### GIVEN PROBLEM
Reproduce exactly, with no pictures, each line from the opening of the material down through the line containing "random.seed(7)".

### DATA LINES
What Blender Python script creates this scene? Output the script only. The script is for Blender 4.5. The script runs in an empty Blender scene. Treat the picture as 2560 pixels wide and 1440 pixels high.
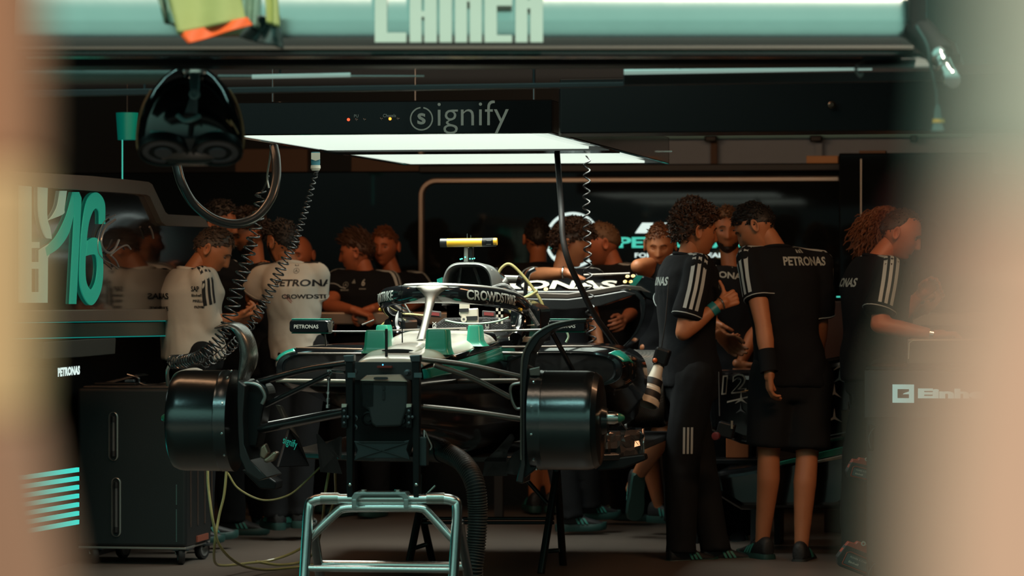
import bpy, bmesh, math, random
import numpy as np
from mathutils import Vector, Matrix, noise
from mathutils.bvhtree import BVHTree
PI = math.pi
S = bpy.context.scene
COL = S.collection
random.seed(7)

# ---------------------------------------------------------------- camera, world, lights, exposure
FPX, TH = 8800.0, math.radians(9.5)
CAM = Vector((2.908, -14.37, 1.43))
RT = Vector((math.cos(TH), math.sin(TH), 0)); FW = Vector((-math.sin(TH), math.cos(TH), 0)); UP = Vector((0, 0, 1))
cd = bpy.data.cameras.new('camera'); cam = bpy.data.objects.new('camera', cd); COL.objects.link(cam)
cam.location = CAM; cam.rotation_euler = (PI/2, 0, TH)
cd.sensor_width = 36; cd.lens = FPX/2560*36; cd.shift_y = -25/2560
cd.clip_start = 0.05; cd.clip_end = 200
cd.dof.use_dof = True; cd.dof.focus_distance = 16.0; cd.dof.aperture_fstop = 3.4
S.camera = cam
S.view_settings.view_transform = 'Standard'; S.view_settings.look = 'None'
S.view_settings.exposure = 0.0; S.view_settings.gamma = 1.0; S.view_settings.use_curve_mapping = False
S.cycles.use_denoising = True; S.cycles.max_bounces = 6; S.cycles.sample_clamp_indirect = 3.0
S.cycles.caustics_reflective = False; S.cycles.caustics_refractive = False

w = bpy.data.worlds.new('pit lane sky'); S.world = w; w.use_nodes = True
nt = w.node_tree; nt.nodes.clear()
tc = nt.nodes.new('ShaderNodeTexCoord'); sp = nt.nodes.new('ShaderNodeSeparateXYZ'); cr = nt.nodes.new('ShaderNodeValToRGB')
bg = nt.nodes.new('ShaderNodeBackground'); ou = nt.nodes.new('ShaderNodeOutputWorld')
nt.links.new(tc.outputs['Generated'], sp.inputs[0]); nt.links.new(sp.outputs['Z'], cr.inputs[0])
nt.links.new(cr.outputs[0], bg.inputs[0]); nt.links.new(bg.outputs[0], ou.inputs[0])
e = cr.color_ramp.elements
e[0].position = 0.0; e[0].color = (0.022, 0.036, 0.036, 1)
e[1].position = 1.0; e[1].color = (0.28, 0.64, 0.54, 1)
for p_, c_ in ((0.06, (0.09, 0.15, 0.14, 1)), (0.16, (0.20, 0.40, 0.33, 1)), (0.35, (0.32, 0.66, 0.54, 1))):
    k_ = e.new(p_); k_.color = c_
bg.inputs[1].default_value = 1.0

def lamp(name, kind, loc, tgt, power, color, size=1.0, sy=None, **kw):
    l = bpy.data.lights.new(name, kind); l.energy = power; l.color = color
    if kind == 'AREA':
        l.size = size
        if sy: l.shape = 'RECTANGLE'; l.size_y = sy
    if kind == 'SUN': l.angle = math.radians(6)
    for k, v in kw.items(): setattr(l, k, v)
    o = bpy.data.objects.new(name, l); COL.objects.link(o); o.location = loc
    o.rotation_euler = (Vector(tgt)-Vector(loc)).to_track_quat('-Z', 'Y').to_euler()
    return o
TEAL = (0.35, 0.95, 0.85); WARM = (1.0, 0.53, 0.27)
lamp('low_sun', 'SUN', (4.5, -17, 14), (1, -10, 0), 3.5, (1.0, 0.84, 0.66))
lamp('entrance_strip_light', 'AREA', (-0.2, -2.4, 3.05), (-0.2, -0.3, 0.5), 20, (0.5, 1.0, 0.92), 3.6, 0.22)
lamp('warm_ceiling_light', 'AREA', (-1.6, 0.6, 3.1), (-1.2, 4.0, 1.2), 36, WARM, 1.6, 0.45)
lamp('warm_ceiling_light', 'AREA', (2.6, 0.6, 3.1), (1.6, 3.4, 1.0), 44, WARM, 1.6, 0.45)
lamp('warm_ceiling_light', 'AREA', (-0.6, 4.4, 3.1), (-0.6, 6.6, 1.4), 26, WARM, 3.6, 0.6)
lamp('warm_front_light', 'AREA', (0.3, -1.0, 3.12), (0.3, 2.0, 0.6), 10, (1.0, 0.72, 0.5), 2.6, 0.5)
for y_ in (1.5, 3.7): lamp('canopy_light', 'AREA', (-0.12, y_, 2.049), (-0.12, y_, 0), 34, (0.95, 1.0, 0.88), 1.1, 1.6, spread=math.radians(105))

# ---------------------------------------------------------------- photograph -> place helpers
def W(px, py, D):
    return CAM + FW*D + RT*((px-1280)/FPX*D) + UP*((695-py)/FPX*D)
def ray(px, py):
    return FW + RT*((px-1280)/FPX) + UP*((695-py)/FPX)
def WY(px, py, y):
    d = ray(px, py); return CAM + d*((y-CAM.y)/d.y)
def WX(px, py, x):
    d = ray(px, py); return CAM + d*((x-CAM.x)/d.x)
def WZ(px, py, z):
    d = ray(px, py); return CAM + d*((z-CAM.z)/d.z)
TCAR = math.radians(1.2); RC = Matrix.Rotation(TCAR, 4, 'Z'); RCI = RC.inverted()
def C(px, py, y):
    d = RCI @ ray(px, py); c = RCI @ CAM; return c + d*((y-c.y)/d.y)

# ---------------------------------------------------------------- materials
MATS = {}
def mat(name, col, rough=0.5, metal=0.0, coat=0.0, emit=None, es=1.0, bump=0.0, bscale=40.0, spec=None, alpha=None, trans=0.0, var=0.0, vscale=6.0):
    if name in MATS: return MATS[name]
    m = bpy.data.materials.new(name); m.use_nodes = True; n = m.node_tree.nodes; L = m.node_tree.links
    b = n['Principled BSDF']
    b.inputs['Base Color'].default_value = (*col, 1); b.inputs['Roughness'].default_value = rough
    b.inputs['Metallic'].default_value = metal; b.inputs['Coat Weight'].default_value = coat
    if coat: b.inputs['Coat Roughness'].default_value = 0.06
    if spec is not None: b.inputs['Specular IOR Level'].default_value = spec
    if trans: b.inputs['Transmission Weight'].default_value = trans
    if alpha is not None: b.inputs['Alpha'].default_value = alpha
    if emit: b.inputs['Emission Color'].default_value = (*emit, 1); b.inputs['Emission Strength'].default_value = es
    t = n.new('ShaderNodeTexCoord')
    if bump:
        x = n.new('ShaderNodeTexNoise'); x.inputs['Scale'].default_value = bscale; x.inputs['Detail'].default_value = 3
        bp = n.new('ShaderNodeBump'); bp.inputs['Strength'].default_value = bump; bp.inputs['Distance'].default_value = 0.01
        L.new(t.outputs['Object'], x.inputs['Vector']); L.new(x.outputs['Fac'], bp.inputs['Height']); L.new(bp.outputs[0], b.inputs['Normal'])
    v = var if var else 0.06
    x = n.new('ShaderNodeTexNoise'); x.inputs['Scale'].default_value = vscale; x.inputs['Detail'].default_value = 4
    mx = n.new('ShaderNodeMixRGB'); mx.blend_type = 'MULTIPLY'; mx.inputs[1].default_value = (*col, 1); mx.inputs[0].default_value = 1
    r = n.new('ShaderNodeMapRange'); r.inputs[3].default_value = 1-v; r.inputs[4].default_value = 1+v
    L.new(t.outputs['Object'], x.inputs['Vector']); L.new(x.outputs['Fac'], r.inputs[0]); L.new(r.outputs[0], mx.inputs[2]); L.new(mx.outputs[0], b.inputs['Base Color'])
    MATS[name] = m; return m
def weave(name, c1, c2, scale, rough=0.35, metal=0.0, coat=0.3):
    if name in MATS: return MATS[name]
    m = mat(name, c1, rough, metal, coat); n = m.node_tree.nodes; L = m.node_tree.links; b = n['Principled BSDF']
    t = n.new('ShaderNodeTexCoord'); k = n.new('ShaderNodeTexChecker'); k.inputs['Scale'].default_value = scale
    k.inputs['Color1'].default_value = (*c1, 1); k.inputs['Color2'].default_value = (*c2, 1)
    mp = n.new('ShaderNodeMapping'); mp.inputs['Rotation'].default_value = (0.6, 0.5, 0.7)
    L.new(t.outputs['Object'], mp.inputs[0]); L.new(mp.outputs[0], k.inputs['Vector']); L.new(k.outputs['Color'], b.inputs['Base Color'])
    return m
def M(k): return MATS[k]
mat('gloss_black', (0.006, 0.007, 0.008), 0.12, 0, 0.6)
mat('satin_black', (0.007, 0.008, 0.009), 0.40, spec=0.25)
mat('matt_black', (0.008, 0.009, 0.010), 0.75)
mat('rubber', (0.012, 0.012, 0.013), 0.55, bump=0.1)
mat('carbon', (0.013, 0.014, 0.015), 0.3, 0, 0.35)
weave('carbon_weave', (0.02, 0.02, 0.02), (0.10, 0.10, 0.095), 260, 0.28, 0.3)
weave('carbon_silver', (0.10, 0.10, 0.095), (0.26, 0.25, 0.23), 260, 0.3, 0.7)
mat('drum', (0.13, 0.14, 0.145), 0.22, 0.95, 0.0, bump=0.03, bscale=90)
mat('silver_paint', (0.42, 0.41, 0.38), 0.22, 0.75, 0.5)
mat('silver_satin', (0.30, 0.30, 0.28), 0.38, 0.7)
mat('bright_metal', (0.62, 0.62, 0.58), 0.2, 1.0)
mat('chrome', (0.93, 0.96, 0.95), 0.22, 1.0)
mat('dark_metal', (0.10, 0.11, 0.12), 0.35, 0.9)
mat('teal_paint', (0.015, 0.26, 0.20), 0.25, 0, 0.5)
mat('teal_cover', (0.016, 0.30, 0.19), 0.35, 0, 0.2)
mat('teal_print', (0.02, 0.42, 0.33), 0.4)
mat('yellow', (0.75, 0.42, 0.02), 0.35, 0, 0.3)
mat('white_print', (0.62, 0.64, 0.60), 0.5)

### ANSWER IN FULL
What Blender Python script creates this scene? Output the script only. The script is for Blender 4.5. The script runs in an empty Blender scene. Treat the picture as 2560 pixels wide and 1440 pixels high.
import bpy, bmesh, math, random
import numpy as np
from mathutils import Vector, Matrix, noise
from mathutils.bvhtree import BVHTree
PI = math.pi
S = bpy.context.scene
COL = S.collection
random.seed(7)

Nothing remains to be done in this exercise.